Chan was charged with the unenviable task of defending the Liberal policy. Being in his shoes was a double whammy: not only was he a Chinese-Canadian selling his party’s position to a large Chinese community, but he was also at the time Paul Martin’s Minister of State for Multiculturalism. To say things were awkward would be a mild understatement.
Things would get much more awkward, however. Faced with declining Liberal fortunes in the polls, Martin took it upon himself to play a classic Liberal trump: an appeal to the immigrant base. Taking both observers and listeners—and, by some accounts, his own advisers—by surprise, he made an impromptu call to the largest Chinese talk radio station in Vancouver and issued a Politician’s Personal Apology™ for the head tax. Sensing a lack of commitment coming from Martin and the opportunity to land a major score, the talk show hosts pressed Martin to make that apology official—in Parliament. Cornered, Martin conceded that the Liberals would do so.
He had gambled out of desperation and lost big. The logical next step for the Chinese media was obvious—find Raymond Chan and start interrogating him on the policy flip-flop: “Mr.
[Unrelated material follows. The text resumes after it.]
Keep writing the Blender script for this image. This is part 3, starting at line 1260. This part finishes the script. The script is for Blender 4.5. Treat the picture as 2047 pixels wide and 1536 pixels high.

Chan, you’ve been defending the Liberal platform for weeks, the platform that says no official apology for the head tax. Now your leader has gone on the air in front of thousands of voters and promised an official apology for the head tax. How do you react to that?”
It was the kind of disconnect that symbolized the entire Liberal campaign and spelled the end of Martin’s run as prime minister. But Raymond Chan, however, won re-election in Richmond, defeating Conservative nominee Darrel Reid (the former president of Focus on the Family Canada) by just under 4%. Pundits speculated that Reid’s evangelical background lost for the Tories what had been a perfectly winnable riding, something the Conservatives are determined not to let happen again.
Enter Alice Wong, Chan’s opponent in the 2004 election and an unsuccessful challenger to Sophia Leung in Vancouver—Kingsway in the 2000 election. In 2004, Wong lost to Chan by over 9%; the Tories believe they can close that gap completely in October.
The riding has been theirs before: Progressive Conservative Tom Siddon was the riding’s first MP in 1988, and more recently, Joe Peschisolido defeated Chan under the banner of the Canadian Alliance, before he crossed the floor to join the Liberal party (which still nominated Chan to run in the next election again).
Anybody wondering exactly how focused the Tories are on Richmond need only watch Jason Kenney, the Conservative point man on ethnic groups who now has Chan’s former Multiculturalism portfolio. Kenney has probably spent more time in Richmond than anywhere else in Canada, save for his home riding in Calgary and his Parliamentary office in Ottawa.
Underscoring the race in Richmond, in fact, is a sometimes-public Parliamentary feud between Chan and Kenney. From Chan’s accusations of Kenney feeding questions to the local Chinese media to Kenney unearthing a quote from Chan that was construed as racist, it’s now commonly believed that Kenney has not only a professional interest in seeing Alice Wong colour Richmond conservative blue, but a personal stake as well.
But in the end, the significance of Richmond boils down to this: if the Tories succeed in capturing Richmond, it is likely that they will come out of the October polls with a majority. Not because Richmond is any sort of bellwether riding—it’s not—but because Conservative victory there would likely indicate success for their strategy of capturing the ethnic vote. And if anything will gain them a majority in October, Tory strategists will be counting on that.